D’ailleurs, en réfléchissant, lorsque nous parlons naturellement, nous ne pensons jamais à respirer de telle ou telle manière. Nous respirons, c’est tout. L’oiseau se décortique-t-il les neurones pour savoir où placer son inspiration et comment poser son chant ? Alors, comment peut-il avoir un chant si puissant sans l’appuyer sur une tension musculaire dans son petit corps pour moitié composé de plumes ? Parce que son chant est une vibration et non une production mécanique.
Je reviendrai à d’autres occasions sur cette différence, mais pour ce qui est de la respiration, ceci nous intéresse au plus haut point.
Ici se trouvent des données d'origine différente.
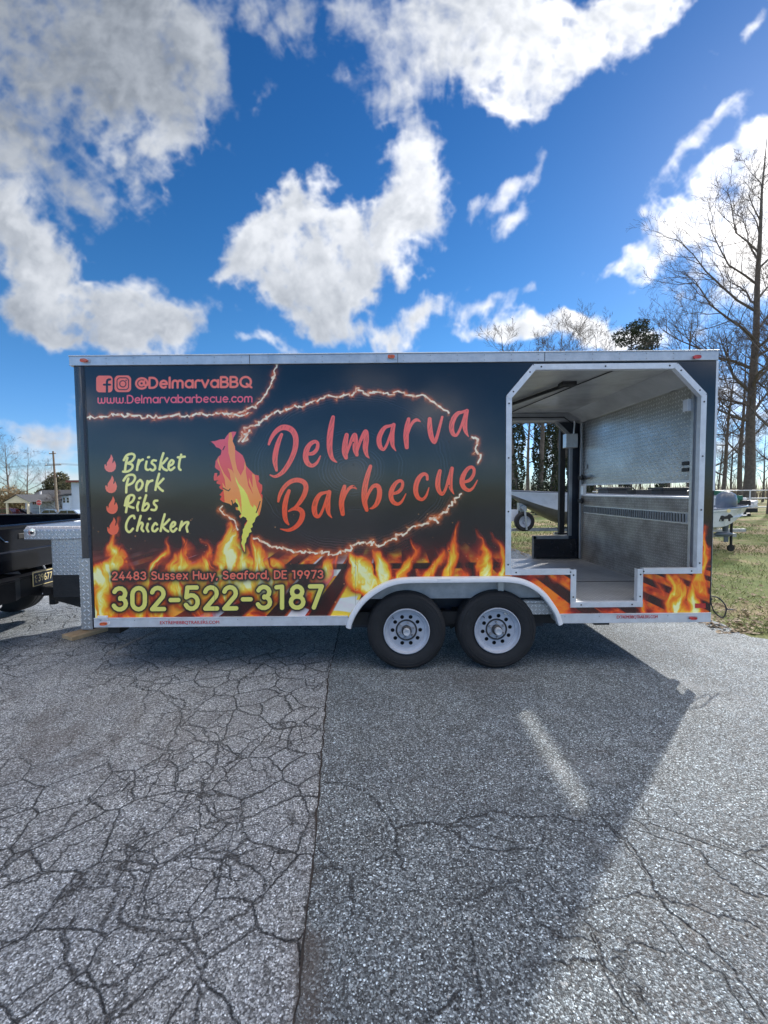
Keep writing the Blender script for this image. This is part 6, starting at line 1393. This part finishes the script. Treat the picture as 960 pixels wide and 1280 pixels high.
# ------------------------------------------------------------------ pipe fence
def fence():
    F_ = tag(empty('pipe_fence', (22, 28.5, 0)), 'white pipe rail fence running right from behind the boats', 'fence')
    X0, X1, Y = 14.0, 44.0, 28.5
    for z in (1.48, .95, .36):
        b = MB(); b.tube([(X0, Y, z), (X1, Y, z)], .035, 8); b.build('rail', 'white_paint', F_, uv=False)
    x = 15.0; k = 0
    while x < X1:
        b = MB(); b.tube([(x, Y, 0), (x, Y, 1.5)], .04, 8); b.build('post', 'white_paint', F_, uv=False)
        if k % 3 == 1: b = MB(); b.tube([(x + .5, Y, 0), (x + .12, Y, 1.5)], .04, 8); b.build('brace', 'white_paint', F_, uv=False)
        x += 3.2; k += 1
fence()
def pile(name, label, cat, px, Y, m, w, h, n=7, seed=1):
    rs = random.Random(seed); c = place(px, Y); b = MB()
    for i in range(n):
        Mx = Matrix.Translation((c[0] + rs.uniform(-w / 2, w / 2), c[1] + rs.uniform(-.3, .3), rs.uniform(.1, h))) @ Matrix.Rotation(rs.uniform(0, 3), 4, 'Z') @ Matrix.Rotation(rs.uniform(-.3, .3), 4, 'X'); s = rs.uniform(.15, .32)
        b.box(-s * 1.4, -s, -s * .5, s * 1.4, s, s * .5, Mx)
    o = b.build(name, m, None, bevel=.04, origin=c); tag(o, label, cat)
pile('tarp_heap', 'green tarp heap behind the decal boat', 'tarp', 911, 24, 'green', 1.0, 1.4, 8, 2)
pile('scrap_heap', 'dark heap of scrap beside the white fence', 'scrap heap', 924, 25, 'steel_dark', 1.6, .9, 11, 5)
pile('scrap_heap', 'pale heap of boards beside the white fence', 'board heap', 920, 26, 'siding', 1.8, 1.3, 7, 9)
# ------------------------------------------------------------------ left background
def X_(px, Y): return at(px, 620, Y).x
def zat(px, py, Y): return at(px, py, Y).z
Yh = 60.0
H1 = tag(empty('house', (X_(50, Yh), Yh, 0)), 'long low white house with charcoal roof left of the utility pole', 'house')
x0, x1, xe = X_(31, Yh), X_(72, Yh), X_(34, Yh); ze = zat(50, 626, Yh); zr = zat(50, 618.5, Yh)
b = MB(); b.box(x0, Yh, -1.9, x1, Yh + 7, ze); b.build('wall', 'siding', H1)
b = MB(); b.prism([(Yh - .4, ze), (Yh + 3.5, zr + .7), (Yh + 7.4, ze)], x0 - .4, x1 + .4, 'x'); rf = b.build('roof', 'roof_dark', H1)
b = MB(); b.tube([(X_(39.5, Yh), Yh + 1.6, ze), (X_(39.5, Yh), Yh + 1.6, zr + .5)], .12, 8); b.build('vent_pipe', 'siding', rf)
for a, c in ((40.5, 53.5), (55.5, 70)):
    b = MB(); b.box(X_(a, Yh), Yh - .05, -1.88, X_(c, Yh), Yh - .01, ze - .55); gd = b.build('garage_door', 'siding', H1)
    b = MB()
    for k in range(1, 4): b.box(X_(a, Yh), Yh - .06, -1.88 + k * .5, X_(c, Yh), Yh - .05, -1.85 + k * .5)
    b.build('panel_joint', 'roof_dark', gd)
for a in (40.8, 43.4, 45.8): b = MB(); b.box(X_(a, Yh), Yh - .05, ze - .5, X_(a + 1.6, Yh), Yh - .02, ze - .15); b.build('window', 'roof_red', H1)
Yc = 56.0
Cp = tag(empty('carport', (X_(22, Yc), Yc, 0)), 'open cream gabled carport at the left edge', 'carport')
ca, cb_ = X_(8.5, Yc), X_(34.5, Yc); zc = zat(20, 627.5, Yc); zp = zat(20, 621, Yc)
for x in (ca, cb_):
    for y in (Yc, Yc + 5): b = MB(); b.box(x - .10, y - .1, -1.9, x + .10, y + .1, zc); b.build('post', 'cream', Cp)
b = MB(); b.prism([(ca - .3, zc), ((ca + cb_) / 2, zp + .2), (cb_ + .3, zc), (cb_ + .3, zc - .12), (ca - .3, zc - .12)], Yc - .15, Yc + .0, 'y'); b.build('gable', 'cream', Cp)
b = MB(); b.prism([(ca - .4, zc), ((ca + cb_) / 2, zp + .30), (cb_ + .4, zc), ((ca + cb_) / 2, zp + .22)], Yc - .25, Yc + 5.2, 'y'); b.build('roof', 'roof_dark', Cp)
Yw = 58.0
H2 = tag(empty('house', (X_(90, Yw), Yw, 0)), 'tall pale blue house with red-brown roof beside the trailer\'s front edge', 'house')
xa, xc, xd = X_(81, Yw), X_(89.5, Yw), X_(112, Yw)
b = MB(); b.box(xc, Yw, -1.9, xd, Yw + 8, zat(90, 603, Yw)); b.build('wall', 'siding_blue', H2)
b = MB(); b.box(xa, Yw - .5, -1.9, xc, Yw + 5, zat(84, 619.5, Yw)); b.build('annex', 'siding_blue', H2)
b = MB(); b.box(X_(86, Yw), Yw - .5, zat(90, 603, Yw), xd + .4, Yw + 8.4, zat(90, 603, Yw) + .28); b.build('roof', 'roof_red', H2)
b = MB(); b.prism([(xa - .7, zat(84, 620, Yw)), (xc - .02, zat(84, 617, Yw)), (xc - .02, zat(84, 620, Yw))], Yw - .9, Yw + 5, 'y'); b.build('annex_roof', 'roof_dark', H2)
for a in (82.3, 86.9):
    b = MB(); b.box(X_(a - .3, Yw), Yw - .54, zat(84, 628.6, Yw), X_(a + 3.0, Yw), Yw - .51, zat(84, 621.6, Yw)); wn = b.build('window', 'white_paint', H2)
    b = MB(); b.box(X_(a, Yw), Yw - .56, zat(84, 628.2, Yw), X_(a + 2.7, Yw), Yw - .545, zat(84, 622, Yw)); b.build('pane', 'glass', wn)
    b = MB(); b.box(X_(a, Yw), Yw - .57, zat(84, 625.2, Yw), X_(a + 2.7, Yw), Yw - .562, zat(84, 624.8, Yw)); b.build('glazing_bar', 'white_paint', wn)
# stop sign
Ys = 52; cs = at(49, 628.3, Ys)
Sg = tag(empty('stop_sign', (cs.x, Ys, 0)), 'red octagonal STOP sign in front of the white garage doors', 'road sign')
b = MB(); b.tube([(cs.x, Ys, -1.9), (cs.x, Ys, cs.z)], .03, 6); b.build('post', 'galv', Sg)
oc = [(cs.x + .36 * math.cos(R(22.5 + 45 * k)), cs.z + .36 * math.sin(R(22.5 + 45 * k))) for k in range(8)]
b = MB(); b.prism(oc, Ys - .05, Ys - .04, 'y'); sp = b.build('sign_face', 'siding', Sg)
b = MB(); b.prism([(cs.x + (p[0] - cs.x) * .93, cs.z + (p[1] - cs.z) * .93) for p in oc], Ys - .056, Ys - .051, 'y'); b.build('red_field', 'sign_red', sp)
text_mesh('STOP', .24, Matrix.Translation((cs.x, Ys - .058, cs.z)) @ Matrix.Rotation(R(90), 4, 'X'), sp, 'siding')
# utility poles
Yp = 57.0; tp, bt = at(66.3, 564, Yp), at(71.5, 636, Yp)
Up = tag(empty('utility_pole', (bt.x, Yp, 0)), 'tall slightly leaning utility pole with two crossarms', 'utility pole')
top = Vector((tp.x, Yp, tp.z)); bot = Vector((bt.x, Yp, -1.9)); b = MB(); b.tube([bot, top], [.17, .10], 8); b.build('pole', 'pole_wood', Up)
wires = MB()
for t, w in ((.965, .45), (.80, 1.05), (.63, .6)) [:3]:
    c = bot.lerp(top, t); b = MB(); b.bar(c - Vector((w, .12, .02)), c + Vector((w, -.12, .02)), .10, .10); b.build('crossarm', 'pole_wood', Up)
    for s in (-.9, .9):
        b = MB(); b.tube([c + Vector((s * w, -.12, .05)), c + Vector((s * w, -.12, .22))], .05, 6); b.build('insulator', 'siding', Up)
for w, t in ((-.95, .80), (.95, .80)):
    c = bot.lerp(top, t) + Vector((w, -.12, .22)); P_ = []
    for k in range(25): q = k / 24; P_.append(c + Vector((q * 46, q * -3, -4 * .9 * q * (1 - q))))
    wires.tube(P_, .018, 3); P_ = [c + Vector((-k / 24 * 46, k / 24 * 4, -4 * .9 * (k / 24) * (1 - k / 24))) for k in range(25)]; wires.tube(P_, .018, 3)
wires.build('power_line', 'plastic', Up, uv=False)
p2 = at(69.5, 597, 55); b = MB(); b.tube([(p2.x + .1, 55, -1.9), (p2.x, 55, p2.z)], [.13, .09], 8); tag(b.build('service_pole', 'bark_light', None, origin=(p2.x + .1, 55, 0)), 'short pale pole standing just right of the leaning utility pole', 'utility pole')
# parked cars
def car(px, Y, m, label, L=4.3, heading=0, hgt=1.45):
    c = place(px, Y); T = tag(empty('parked_car', (c[0], Y, 0)), label, 'car', 'cars parked by the houses'); x, y = c[0], Y
    k = L / 4.3; b = MB(); low = [(-2.15, .3), (-2.15, .72), (-1.9, .86), (-1.0, .92), (1.2, .95), (1.95, .92), (2.15, .75), (2.15, .3)]
    b.prism([(x + a * k, z) for a, z in low], y - .85, y + .85, 'y'); b.build('body', m, T, bevel=.06)
    b = MB(); up_ = [(-1.15, .90), (-.55, hgt - .05), (-.2, hgt), (.9, hgt), (1.25, hgt - .06), (1.8, .93)]
    b.prism([(x + a * k, z) for a, z in up_], y - .68, y + .68, 'y'); cb2 = b.build('cabin', m, T, bevel=.05)
    b = MB(); b.prism([(x - .95 * k, .95), (x - .48 * k, hgt - .10), (x + .3 * k, hgt - .08), (x + .3 * k, .95)], y - .70, y - .685, 'y'); b.build('side_window', 'glass', cb2)
    b = MB(); b.prism([(x + .38 * k, .95), (x + .38 * k, hgt - .08), (x + 1.15 * k, hgt - .12), (x + 1.55 * k, .95)], y - .70, y - .685, 'y'); b.build('side_window', 'glass', cb2)
    for a in (-1.35, 1.35):
        for s in (-.86, .70):
            W_ = empty('wheel', (x + a * k, y + s + .08, .32), T); b = MB(); b.lathe([(.19, 0), (.30, 0), (.32, .03), (.32, .13), (.30, .16), (.19, .16)], (x + a * k, y + s, .32), 'y', 20).build('tyre', 'rubber', W_, smooth=True)
            b = MB(); b.lathe([(.0001, .03), (.19, .02), (.195, .14), (.0001, .13)], (x + a * k, y + s, .32), 'y', 16).build('rim', 'alum', W_, smooth=True)
    return T
_car = car
def car(*a, **k):
    T = _car(*a, **k); T.location.z = -1.85; return T
car(3, 58, 'car_red', 'dark red car at the left edge beside the carport', 4.4, hgt=1.6); car(21, 60, 'car_black', 'black car parked inside the cream carport', 4.0, hgt=1.4)
car(62, 57, 'car_blue', 'pale car in front of the right garage door', 3.6); car(84, 55, 'car_blue', 'pale blue car in front of the blue house', 4.2)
Le corps, instrument vibrant.
Si l’on décide de voir notre voix comme un phénomène vibratoire, on modifie complètement le rôle du corps : celui-ci n’est plus un mécanisme qui produit un son mais un instrument qui sonne par sa conception propre. Je m’explique : le tambour ne fabrique pas le son à partir d’un mécanisme intérieur qui le ferait vibrer, mais en réponse à une énergie extérieure qui entre en contact avec lui : le maillet animé par l’instrumentiste. Du coup, si nous considérons que notre voix répond à une énergie extérieure plutôt qu’à un mécanisme intérieur, nous comprenons l’utilité de garder notre instrument corps le plus libre possible de toute tension inutile. Il a simplement besoin d’être construit. En d’autres mots, le tambour est construit de façon équilibrée, sa caisse a les bonnes dimensions et la peau est tendue de façon juste, et pour qu’il sonne pleinement on ne devra ajouter aucun objet à l’intérieur. Lorsque nous utilisons notre voix, notre corps est construit, droit, présent, mais sans tension ni raideur afin de laisser la vibration s’amplifier et se diffuser autour de lui.
Apprendre à respirer pour chanter ou pour parler vous sera donc peut-être utile dans une vision mécanique de votre voix, mais totalement inutile dans une vision énergétique, la seule qui puisse vraiment vous permettre de travailler en profondeur sur vous-même et de transformer votre expression et l’impact de votre voix.